** START OF Records to process **

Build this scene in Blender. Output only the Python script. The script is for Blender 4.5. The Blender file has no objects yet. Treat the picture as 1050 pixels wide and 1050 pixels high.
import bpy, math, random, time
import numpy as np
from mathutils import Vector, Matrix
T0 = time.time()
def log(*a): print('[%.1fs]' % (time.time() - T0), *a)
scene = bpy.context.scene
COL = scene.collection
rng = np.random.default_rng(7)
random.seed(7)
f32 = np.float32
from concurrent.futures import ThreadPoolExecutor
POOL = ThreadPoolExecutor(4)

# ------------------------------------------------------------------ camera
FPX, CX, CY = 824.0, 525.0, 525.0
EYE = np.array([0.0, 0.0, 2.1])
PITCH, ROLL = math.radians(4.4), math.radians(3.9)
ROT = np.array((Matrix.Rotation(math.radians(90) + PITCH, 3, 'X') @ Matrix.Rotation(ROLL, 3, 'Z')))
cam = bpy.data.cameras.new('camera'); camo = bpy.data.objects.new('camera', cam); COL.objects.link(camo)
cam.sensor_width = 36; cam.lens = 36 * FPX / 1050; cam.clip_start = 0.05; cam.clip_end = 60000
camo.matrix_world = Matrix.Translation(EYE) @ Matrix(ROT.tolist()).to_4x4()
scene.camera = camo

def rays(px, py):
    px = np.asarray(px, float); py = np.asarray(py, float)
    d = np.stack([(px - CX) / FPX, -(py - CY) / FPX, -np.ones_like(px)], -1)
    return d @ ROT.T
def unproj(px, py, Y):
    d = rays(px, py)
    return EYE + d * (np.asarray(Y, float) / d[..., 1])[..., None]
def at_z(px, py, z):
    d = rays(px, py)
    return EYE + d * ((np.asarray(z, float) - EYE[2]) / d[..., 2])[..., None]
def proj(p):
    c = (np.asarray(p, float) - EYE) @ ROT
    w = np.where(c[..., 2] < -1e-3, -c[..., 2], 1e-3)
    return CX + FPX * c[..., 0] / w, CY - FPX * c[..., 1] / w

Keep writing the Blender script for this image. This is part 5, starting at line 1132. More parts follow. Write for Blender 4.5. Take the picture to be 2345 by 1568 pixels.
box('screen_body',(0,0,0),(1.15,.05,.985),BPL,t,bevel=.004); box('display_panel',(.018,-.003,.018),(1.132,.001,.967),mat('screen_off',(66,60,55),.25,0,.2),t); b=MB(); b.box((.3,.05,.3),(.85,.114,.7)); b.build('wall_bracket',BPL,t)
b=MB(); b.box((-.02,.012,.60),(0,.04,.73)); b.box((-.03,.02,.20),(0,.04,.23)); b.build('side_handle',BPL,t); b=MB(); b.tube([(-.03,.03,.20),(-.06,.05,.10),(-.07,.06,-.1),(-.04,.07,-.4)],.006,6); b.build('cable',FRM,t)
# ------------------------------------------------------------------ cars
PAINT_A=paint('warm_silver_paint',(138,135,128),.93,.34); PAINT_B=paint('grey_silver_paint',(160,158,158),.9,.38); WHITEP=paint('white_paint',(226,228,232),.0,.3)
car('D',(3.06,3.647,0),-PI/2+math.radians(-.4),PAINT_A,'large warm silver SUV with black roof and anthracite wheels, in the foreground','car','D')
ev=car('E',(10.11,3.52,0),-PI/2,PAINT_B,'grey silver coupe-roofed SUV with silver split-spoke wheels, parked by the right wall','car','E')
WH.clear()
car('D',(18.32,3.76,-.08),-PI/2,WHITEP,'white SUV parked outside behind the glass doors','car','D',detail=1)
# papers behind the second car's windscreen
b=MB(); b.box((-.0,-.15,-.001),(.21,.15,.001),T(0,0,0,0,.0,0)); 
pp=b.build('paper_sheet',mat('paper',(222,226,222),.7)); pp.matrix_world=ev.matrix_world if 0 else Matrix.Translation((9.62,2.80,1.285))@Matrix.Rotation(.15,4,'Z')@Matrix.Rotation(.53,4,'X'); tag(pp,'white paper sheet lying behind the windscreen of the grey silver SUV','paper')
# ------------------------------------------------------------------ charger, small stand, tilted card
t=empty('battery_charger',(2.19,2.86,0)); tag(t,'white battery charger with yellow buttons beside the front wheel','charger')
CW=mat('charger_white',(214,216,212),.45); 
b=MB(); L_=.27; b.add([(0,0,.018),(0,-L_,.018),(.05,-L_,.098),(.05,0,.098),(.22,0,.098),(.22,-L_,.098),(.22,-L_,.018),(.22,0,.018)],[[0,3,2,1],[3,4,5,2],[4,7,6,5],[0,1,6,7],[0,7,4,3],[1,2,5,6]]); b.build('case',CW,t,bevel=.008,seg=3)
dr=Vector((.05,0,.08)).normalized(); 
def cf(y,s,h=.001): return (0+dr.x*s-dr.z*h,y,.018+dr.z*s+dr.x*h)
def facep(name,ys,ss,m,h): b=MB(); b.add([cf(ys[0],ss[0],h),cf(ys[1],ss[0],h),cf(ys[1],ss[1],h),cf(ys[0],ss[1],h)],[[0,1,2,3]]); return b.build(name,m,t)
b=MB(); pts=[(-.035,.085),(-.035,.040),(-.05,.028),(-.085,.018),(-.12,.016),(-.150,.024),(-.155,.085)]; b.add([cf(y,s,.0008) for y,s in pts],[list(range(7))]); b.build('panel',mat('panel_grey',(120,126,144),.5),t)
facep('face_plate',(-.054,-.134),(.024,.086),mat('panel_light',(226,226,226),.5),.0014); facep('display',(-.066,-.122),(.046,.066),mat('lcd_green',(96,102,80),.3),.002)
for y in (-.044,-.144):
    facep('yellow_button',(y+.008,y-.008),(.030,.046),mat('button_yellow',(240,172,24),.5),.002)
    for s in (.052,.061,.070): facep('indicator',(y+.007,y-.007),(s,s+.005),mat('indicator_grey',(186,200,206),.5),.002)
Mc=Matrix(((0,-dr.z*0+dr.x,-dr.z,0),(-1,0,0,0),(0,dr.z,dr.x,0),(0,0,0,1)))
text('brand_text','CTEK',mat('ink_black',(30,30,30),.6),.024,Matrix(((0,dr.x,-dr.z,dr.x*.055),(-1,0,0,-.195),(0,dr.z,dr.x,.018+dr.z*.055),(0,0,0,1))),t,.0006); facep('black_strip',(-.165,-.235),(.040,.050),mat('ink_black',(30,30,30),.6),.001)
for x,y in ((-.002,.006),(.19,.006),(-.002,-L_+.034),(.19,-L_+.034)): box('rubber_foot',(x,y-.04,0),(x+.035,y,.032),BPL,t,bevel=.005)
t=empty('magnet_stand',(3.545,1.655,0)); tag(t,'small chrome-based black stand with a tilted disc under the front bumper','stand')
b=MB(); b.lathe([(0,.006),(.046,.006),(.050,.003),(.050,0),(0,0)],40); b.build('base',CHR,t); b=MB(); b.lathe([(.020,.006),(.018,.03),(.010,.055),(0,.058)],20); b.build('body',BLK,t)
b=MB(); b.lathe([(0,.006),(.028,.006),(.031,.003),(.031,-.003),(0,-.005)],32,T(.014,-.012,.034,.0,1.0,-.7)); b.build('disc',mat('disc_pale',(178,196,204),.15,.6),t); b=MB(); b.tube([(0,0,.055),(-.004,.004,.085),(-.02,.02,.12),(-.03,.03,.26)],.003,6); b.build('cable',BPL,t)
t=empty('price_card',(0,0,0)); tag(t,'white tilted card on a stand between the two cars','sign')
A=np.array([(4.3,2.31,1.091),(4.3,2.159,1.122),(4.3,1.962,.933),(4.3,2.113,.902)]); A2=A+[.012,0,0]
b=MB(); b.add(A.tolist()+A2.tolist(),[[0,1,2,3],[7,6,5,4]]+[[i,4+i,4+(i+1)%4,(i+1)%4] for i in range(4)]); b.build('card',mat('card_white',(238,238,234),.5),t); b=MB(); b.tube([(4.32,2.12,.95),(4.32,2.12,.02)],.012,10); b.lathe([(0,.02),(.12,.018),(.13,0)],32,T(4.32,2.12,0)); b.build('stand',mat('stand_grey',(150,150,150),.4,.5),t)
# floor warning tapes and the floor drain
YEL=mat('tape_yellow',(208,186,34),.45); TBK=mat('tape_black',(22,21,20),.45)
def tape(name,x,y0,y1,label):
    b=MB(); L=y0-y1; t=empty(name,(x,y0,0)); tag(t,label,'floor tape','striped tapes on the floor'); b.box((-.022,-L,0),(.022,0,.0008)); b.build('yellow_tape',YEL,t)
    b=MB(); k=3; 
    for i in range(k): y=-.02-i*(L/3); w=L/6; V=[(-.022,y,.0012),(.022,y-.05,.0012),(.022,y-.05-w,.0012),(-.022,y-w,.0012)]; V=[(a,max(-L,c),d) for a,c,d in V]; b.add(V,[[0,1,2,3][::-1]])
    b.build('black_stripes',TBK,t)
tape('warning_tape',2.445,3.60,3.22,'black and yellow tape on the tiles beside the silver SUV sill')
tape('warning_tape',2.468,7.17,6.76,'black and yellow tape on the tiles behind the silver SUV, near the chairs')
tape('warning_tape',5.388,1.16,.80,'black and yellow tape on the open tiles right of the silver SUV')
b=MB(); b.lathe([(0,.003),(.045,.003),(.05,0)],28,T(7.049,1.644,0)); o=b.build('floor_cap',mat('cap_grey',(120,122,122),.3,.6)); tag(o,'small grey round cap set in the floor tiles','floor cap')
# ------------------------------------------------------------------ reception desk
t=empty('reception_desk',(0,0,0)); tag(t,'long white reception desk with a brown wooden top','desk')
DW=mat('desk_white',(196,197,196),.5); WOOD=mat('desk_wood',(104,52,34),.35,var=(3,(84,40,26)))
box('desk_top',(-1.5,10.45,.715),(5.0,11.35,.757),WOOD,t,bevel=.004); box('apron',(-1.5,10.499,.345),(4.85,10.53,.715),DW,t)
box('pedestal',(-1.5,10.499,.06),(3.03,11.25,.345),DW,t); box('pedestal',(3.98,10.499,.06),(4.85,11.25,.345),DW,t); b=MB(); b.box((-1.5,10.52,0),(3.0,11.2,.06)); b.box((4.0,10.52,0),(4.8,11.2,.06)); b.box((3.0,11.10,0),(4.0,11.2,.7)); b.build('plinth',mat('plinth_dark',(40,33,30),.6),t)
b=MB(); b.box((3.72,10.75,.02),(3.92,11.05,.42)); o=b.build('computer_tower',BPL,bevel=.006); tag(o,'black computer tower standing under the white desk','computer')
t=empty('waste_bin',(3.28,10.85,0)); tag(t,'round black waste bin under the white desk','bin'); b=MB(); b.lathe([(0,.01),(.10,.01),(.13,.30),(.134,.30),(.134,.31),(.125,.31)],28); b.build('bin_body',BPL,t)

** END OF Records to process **

Exercise description: Pick out each line containing "picture" and report it.

Correct output:
Build this scene in Blender. Output only the Python script. The script is for Blender 4.5. The Blender file has no objects yet. Treat the picture as 1050 pixels wide and 1050 pixels high.
Keep writing the Blender script for this image. This is part 5, starting at line 1132. More parts follow. Write for Blender 4.5. Take the picture to be 2345 by 1568 pixels.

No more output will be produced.